The latest personal wellness trend that applies to your home, minimalism promises to help you feel less cluttered and more secure in the possessions you already own. Alongside soft hues like beige and taupe, minimalism is often characterized by a lack of clutter and clean lines. According to My Domaine, this type of decorating involves much more than getting rid of odds and ends — it means being intentional about every item that comes into your space.

Shira Gill, a home organizing expert, tells the outlet, "A minimalist home is synonymous with an intentional home — it's about surrounding yourself with items you need, use, and love, and stripping away the excess."

To start, you'll want to have an idea of your intention and what you want out of your organized, less-cluttered space. What types of colors make you feel the most serene and protected? What types of items do you find yourself using the most? Which objects in your house bring you the best feelings? By having a good idea of the spaces, hues and items that bring you joy, you can more effectively plan for your new, minimalist rooms. 

"Think about why you want to have a more minimalist home and consider how your home will be able to support you to live an intentional life," Helen Youn, master-level certified KonMari Consultant suggests. "When you have a clear vision of the life you want and get down to your core values, it will give you clarity on which items to keep and which to let go."

Remove clutter and take a closer look at what you already own

While the idea of minimalism may spur visions of you rummaging through piles of boxes, drawers and cabinets, it may be better to start with the larger items.

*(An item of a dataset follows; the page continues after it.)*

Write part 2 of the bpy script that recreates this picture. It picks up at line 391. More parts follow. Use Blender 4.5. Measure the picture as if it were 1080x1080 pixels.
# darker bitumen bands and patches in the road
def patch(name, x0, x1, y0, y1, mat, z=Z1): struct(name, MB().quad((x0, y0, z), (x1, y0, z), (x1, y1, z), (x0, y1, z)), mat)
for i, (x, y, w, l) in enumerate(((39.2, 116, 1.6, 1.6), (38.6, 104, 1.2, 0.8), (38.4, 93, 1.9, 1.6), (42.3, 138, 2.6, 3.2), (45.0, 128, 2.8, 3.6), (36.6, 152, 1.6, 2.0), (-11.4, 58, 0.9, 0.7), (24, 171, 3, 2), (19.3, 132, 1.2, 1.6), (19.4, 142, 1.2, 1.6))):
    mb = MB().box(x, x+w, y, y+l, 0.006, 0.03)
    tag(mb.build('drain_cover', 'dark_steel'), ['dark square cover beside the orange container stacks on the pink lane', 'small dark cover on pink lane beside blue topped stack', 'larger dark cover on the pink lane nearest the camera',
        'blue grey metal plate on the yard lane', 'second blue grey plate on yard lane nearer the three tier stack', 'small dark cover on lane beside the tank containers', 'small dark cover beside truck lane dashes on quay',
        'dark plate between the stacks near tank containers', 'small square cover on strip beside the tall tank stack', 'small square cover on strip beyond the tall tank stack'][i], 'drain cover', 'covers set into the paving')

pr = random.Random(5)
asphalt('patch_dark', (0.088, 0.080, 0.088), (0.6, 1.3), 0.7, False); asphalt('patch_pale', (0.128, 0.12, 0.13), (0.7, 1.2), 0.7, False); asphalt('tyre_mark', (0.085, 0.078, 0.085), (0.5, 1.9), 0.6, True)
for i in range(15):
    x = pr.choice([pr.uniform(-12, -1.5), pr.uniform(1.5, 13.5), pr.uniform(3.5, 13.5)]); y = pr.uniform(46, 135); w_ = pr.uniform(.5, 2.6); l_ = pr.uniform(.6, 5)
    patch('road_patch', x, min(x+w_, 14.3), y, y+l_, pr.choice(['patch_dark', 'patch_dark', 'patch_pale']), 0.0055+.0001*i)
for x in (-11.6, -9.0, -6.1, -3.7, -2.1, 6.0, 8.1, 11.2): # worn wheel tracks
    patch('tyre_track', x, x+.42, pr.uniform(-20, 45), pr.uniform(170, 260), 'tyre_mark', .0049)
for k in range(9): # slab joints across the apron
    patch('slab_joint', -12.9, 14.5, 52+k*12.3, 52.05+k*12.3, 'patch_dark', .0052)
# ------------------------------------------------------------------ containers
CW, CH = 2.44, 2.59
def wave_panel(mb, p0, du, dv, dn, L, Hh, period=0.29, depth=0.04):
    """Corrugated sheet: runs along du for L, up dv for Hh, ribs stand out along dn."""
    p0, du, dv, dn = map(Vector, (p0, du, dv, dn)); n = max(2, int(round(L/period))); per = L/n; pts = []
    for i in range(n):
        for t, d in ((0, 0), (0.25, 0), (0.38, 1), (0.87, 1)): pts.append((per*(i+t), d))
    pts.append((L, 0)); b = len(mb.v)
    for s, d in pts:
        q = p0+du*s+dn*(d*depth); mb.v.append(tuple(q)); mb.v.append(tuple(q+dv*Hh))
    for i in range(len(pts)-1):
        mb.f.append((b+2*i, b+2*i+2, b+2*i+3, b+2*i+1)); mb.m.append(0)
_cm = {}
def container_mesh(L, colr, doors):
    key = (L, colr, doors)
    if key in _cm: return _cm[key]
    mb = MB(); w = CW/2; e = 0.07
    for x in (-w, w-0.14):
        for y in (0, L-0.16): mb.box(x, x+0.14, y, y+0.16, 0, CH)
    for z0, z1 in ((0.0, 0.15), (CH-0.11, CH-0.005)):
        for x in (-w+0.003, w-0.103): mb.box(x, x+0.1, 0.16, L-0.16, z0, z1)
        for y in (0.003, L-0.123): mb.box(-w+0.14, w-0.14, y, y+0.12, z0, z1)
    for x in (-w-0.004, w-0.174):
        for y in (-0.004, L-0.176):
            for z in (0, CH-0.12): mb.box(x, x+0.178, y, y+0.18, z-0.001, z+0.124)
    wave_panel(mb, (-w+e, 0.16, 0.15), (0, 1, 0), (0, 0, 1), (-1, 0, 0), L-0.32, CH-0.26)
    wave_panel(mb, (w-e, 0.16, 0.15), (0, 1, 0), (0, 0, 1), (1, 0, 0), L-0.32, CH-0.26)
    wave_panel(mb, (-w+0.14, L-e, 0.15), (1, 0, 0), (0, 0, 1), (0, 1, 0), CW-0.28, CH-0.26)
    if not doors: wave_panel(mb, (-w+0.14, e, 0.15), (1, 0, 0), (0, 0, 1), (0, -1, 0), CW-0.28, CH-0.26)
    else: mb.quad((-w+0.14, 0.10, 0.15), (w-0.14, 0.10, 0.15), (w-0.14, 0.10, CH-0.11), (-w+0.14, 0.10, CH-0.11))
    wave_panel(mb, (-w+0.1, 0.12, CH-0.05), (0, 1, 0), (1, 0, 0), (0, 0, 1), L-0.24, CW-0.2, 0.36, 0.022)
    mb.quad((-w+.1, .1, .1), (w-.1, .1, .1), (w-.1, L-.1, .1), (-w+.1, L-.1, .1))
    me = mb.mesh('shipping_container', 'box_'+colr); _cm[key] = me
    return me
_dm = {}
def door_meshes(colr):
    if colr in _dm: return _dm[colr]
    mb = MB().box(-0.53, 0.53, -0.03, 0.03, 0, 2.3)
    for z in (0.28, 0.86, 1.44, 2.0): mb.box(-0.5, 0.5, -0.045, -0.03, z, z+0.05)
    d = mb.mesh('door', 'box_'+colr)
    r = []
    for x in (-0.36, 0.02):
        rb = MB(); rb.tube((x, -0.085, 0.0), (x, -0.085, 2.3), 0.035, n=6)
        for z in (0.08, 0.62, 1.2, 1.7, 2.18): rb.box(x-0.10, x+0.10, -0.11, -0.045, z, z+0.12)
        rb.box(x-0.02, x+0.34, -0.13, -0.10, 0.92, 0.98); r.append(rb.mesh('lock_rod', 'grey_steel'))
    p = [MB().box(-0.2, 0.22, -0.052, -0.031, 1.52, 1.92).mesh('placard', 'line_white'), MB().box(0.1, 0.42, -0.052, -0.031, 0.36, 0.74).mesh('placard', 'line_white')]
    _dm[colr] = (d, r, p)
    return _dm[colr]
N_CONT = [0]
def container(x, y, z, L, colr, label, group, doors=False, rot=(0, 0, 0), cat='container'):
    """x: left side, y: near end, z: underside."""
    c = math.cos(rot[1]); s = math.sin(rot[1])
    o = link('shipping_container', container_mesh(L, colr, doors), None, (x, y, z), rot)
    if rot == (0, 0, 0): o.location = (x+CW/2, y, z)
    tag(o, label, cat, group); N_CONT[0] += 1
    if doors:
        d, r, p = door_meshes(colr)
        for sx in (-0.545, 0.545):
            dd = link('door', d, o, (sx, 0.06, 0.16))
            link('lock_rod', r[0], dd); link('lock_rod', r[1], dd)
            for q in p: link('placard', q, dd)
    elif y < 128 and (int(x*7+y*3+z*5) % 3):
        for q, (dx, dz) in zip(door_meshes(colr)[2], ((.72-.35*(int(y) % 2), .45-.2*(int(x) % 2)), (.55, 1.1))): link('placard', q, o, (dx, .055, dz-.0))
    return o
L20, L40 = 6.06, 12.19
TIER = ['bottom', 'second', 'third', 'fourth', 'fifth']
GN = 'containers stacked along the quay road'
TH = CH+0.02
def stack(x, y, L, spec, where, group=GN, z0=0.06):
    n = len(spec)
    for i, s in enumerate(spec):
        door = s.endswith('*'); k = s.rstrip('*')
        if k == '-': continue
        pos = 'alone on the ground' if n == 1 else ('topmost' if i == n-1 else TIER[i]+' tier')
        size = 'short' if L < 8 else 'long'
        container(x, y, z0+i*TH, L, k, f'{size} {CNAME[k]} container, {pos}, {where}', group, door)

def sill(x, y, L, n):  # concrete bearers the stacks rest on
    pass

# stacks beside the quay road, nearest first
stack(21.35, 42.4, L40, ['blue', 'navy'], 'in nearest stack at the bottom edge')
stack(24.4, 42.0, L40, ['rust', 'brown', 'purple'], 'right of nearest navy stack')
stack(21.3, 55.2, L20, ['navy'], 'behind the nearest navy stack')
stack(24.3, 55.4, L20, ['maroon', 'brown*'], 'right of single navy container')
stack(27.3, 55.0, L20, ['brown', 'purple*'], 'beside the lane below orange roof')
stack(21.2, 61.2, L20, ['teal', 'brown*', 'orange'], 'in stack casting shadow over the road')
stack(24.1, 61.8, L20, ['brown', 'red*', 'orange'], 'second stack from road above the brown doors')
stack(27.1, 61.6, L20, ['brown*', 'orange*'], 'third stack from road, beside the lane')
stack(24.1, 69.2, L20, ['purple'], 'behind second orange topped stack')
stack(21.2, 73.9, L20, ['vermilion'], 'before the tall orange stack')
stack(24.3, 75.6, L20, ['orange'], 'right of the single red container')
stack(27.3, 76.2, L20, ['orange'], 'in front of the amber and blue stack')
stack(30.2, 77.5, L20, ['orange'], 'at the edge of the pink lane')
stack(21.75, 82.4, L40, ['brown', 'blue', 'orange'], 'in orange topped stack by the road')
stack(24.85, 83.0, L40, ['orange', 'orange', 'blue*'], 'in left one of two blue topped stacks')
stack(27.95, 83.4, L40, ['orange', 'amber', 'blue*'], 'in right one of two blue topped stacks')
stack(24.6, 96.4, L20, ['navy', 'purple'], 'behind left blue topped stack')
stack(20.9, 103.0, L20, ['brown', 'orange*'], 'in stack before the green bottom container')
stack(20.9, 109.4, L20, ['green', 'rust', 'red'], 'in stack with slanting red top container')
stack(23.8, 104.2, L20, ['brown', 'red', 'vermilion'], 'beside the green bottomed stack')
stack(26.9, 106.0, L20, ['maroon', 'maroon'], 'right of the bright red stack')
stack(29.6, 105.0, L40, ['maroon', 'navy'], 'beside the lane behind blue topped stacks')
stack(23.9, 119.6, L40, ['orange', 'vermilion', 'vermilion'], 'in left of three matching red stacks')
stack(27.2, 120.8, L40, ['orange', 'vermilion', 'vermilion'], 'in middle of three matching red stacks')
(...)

The Mayes Team suggests taking an honest look at your furniture before you get more granular with your design. Rather than getting overwhelmed, spend some time looking at each piece of your furniture to see whether or not you truly enjoy, use and appreciate its place in your home. Of course, if it doesn't feel completely right, it's time to toss it.

After you've perused the larger items, then you can start with the clutter. My Domaine recommends using the KonMari method which involves organizing by categories. In ascending order, they suggest starting with your clothes, then moving onto books, papers, miscellaneous items and lastly, sentimental objects. According to Youn, "This order goes from easiest to hardest and helps the client hone their sensitivity to what brings them joy."

Before you head to the home goods store, you might have found some forgotten treasures among the clutter. Just make sure that they fit your vision for your cleared-out, centered space and then use them where you think is best. You can use bins to organize smaller items and any toiletries to keep them collected in cabinets as well. From here, add personal touches as needed to create warmth and charm within your home.